Strong Southern African Monsoon and weak Mozambique Channel throughflow during Heinrich events: Implication for Agulhas leakage

The Mozambique Channel is a conduit of trade wind-driven throughflow that is a key component of the Agulhas Current and Agulhas leakage, a flux of warm and salty water from the tropical Indo-Pacific to the Atlantic Ocean. Agulhas leakage is thought to modulate Atlantic meridional overturning circulation variability. Previous studies from the Cape Basin suggest that enhanced Agulhas leakage played an important role in accelerating glacial terminations. The southern African monsoon response to abrupt climate changes associated with meltwater-induced reorganizations of the North Atlantic meridional overturning circulation, and its impact on the Mozambique Channel throughflow and, by extension, on the Agulhas leakage is not well understood.

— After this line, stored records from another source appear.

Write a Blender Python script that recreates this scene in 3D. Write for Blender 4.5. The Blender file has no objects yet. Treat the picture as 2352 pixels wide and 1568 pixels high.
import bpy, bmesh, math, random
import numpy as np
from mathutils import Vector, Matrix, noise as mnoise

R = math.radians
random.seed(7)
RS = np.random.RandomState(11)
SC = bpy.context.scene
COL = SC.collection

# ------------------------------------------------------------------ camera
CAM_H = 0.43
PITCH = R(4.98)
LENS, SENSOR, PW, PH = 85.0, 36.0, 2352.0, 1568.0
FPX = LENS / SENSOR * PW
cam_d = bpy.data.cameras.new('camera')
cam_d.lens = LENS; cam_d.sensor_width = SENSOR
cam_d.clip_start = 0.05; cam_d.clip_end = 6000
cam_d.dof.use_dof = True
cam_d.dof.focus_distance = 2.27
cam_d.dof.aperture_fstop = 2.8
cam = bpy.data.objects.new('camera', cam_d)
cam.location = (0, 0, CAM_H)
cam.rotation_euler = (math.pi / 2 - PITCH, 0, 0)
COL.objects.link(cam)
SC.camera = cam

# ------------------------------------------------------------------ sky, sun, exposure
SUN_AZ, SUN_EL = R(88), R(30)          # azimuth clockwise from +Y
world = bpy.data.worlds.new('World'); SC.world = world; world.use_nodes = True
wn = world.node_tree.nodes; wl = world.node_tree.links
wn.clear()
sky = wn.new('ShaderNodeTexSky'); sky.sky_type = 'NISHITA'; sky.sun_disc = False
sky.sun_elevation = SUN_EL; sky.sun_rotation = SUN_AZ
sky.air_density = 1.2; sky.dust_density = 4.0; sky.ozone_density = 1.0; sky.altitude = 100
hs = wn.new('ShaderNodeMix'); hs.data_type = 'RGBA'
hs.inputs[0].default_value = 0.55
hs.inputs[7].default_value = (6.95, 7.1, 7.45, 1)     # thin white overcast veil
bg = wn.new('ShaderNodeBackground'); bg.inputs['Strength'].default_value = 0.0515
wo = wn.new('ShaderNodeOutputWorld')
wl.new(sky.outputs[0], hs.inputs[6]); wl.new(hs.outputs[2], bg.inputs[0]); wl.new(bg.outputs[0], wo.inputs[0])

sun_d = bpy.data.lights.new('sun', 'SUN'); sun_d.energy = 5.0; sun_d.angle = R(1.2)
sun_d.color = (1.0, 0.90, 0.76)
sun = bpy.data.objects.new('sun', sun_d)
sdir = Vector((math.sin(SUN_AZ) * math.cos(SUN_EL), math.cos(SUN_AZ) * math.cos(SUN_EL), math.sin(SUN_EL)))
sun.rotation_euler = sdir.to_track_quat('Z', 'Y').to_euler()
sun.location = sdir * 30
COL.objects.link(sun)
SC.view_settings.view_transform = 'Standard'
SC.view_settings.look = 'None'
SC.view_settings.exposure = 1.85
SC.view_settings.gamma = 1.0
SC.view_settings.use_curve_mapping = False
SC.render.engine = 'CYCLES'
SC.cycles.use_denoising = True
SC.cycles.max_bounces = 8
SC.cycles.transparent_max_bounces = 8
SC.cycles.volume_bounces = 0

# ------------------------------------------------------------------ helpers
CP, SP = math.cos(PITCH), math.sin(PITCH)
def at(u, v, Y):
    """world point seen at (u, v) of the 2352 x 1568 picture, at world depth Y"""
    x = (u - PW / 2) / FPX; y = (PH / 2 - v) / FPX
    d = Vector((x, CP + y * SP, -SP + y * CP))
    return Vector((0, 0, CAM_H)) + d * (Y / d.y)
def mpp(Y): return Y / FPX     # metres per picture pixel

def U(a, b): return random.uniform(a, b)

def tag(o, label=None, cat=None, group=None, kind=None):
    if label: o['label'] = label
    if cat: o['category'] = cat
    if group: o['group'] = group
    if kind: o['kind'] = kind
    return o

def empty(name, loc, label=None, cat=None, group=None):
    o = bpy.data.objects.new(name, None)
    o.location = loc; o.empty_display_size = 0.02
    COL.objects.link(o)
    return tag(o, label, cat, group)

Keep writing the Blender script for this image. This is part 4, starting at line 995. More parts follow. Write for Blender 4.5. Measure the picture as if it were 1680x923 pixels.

Here we present a high-resolution 26,000 year-long hydroclimate record of northern Madagascar, a core region of the southern hemisphere monsoon domain, and a mixed layer temperature reconstruction using sediment cores collected from the runoff-influenced eastern Mozambique Channel. The record indicates precipitation increases centered at 11.7-12.5 thousand years before present (kyr BP), 14.5-19 kyr BP, 23-24 kyr BP, 25-26 kyr BP. Considering age model uncertainties, this is the first strong evidence for southern African monsoon strengthening in response to meltwater-induced northern high latitude climate instabilities during the Younger Dryas (YD), Heinrich Stadial 1 (HS1), HS2 and the HS-like event prior to HS2, in agreement with the results of transient climate simulations. Furthermore, our study shows a reversal of the mixed layer temperature gradient between the western and eastern Mozambique Channel during Heinrich event 1 (HE1). We posit that the gradient reversal indicates a weakening of the trade wind-driven South Equatorial Current and Mozambique Channel throughflow that likely weakened the Agulhas leakage, potentially creating a feedback that may have contributed to the sustained weakening of the AMOC during HE1 by reducing the amount of heat and salt leakage into the Atlantic. (c) 2021 The Author(s). Published by Elsevier B.V.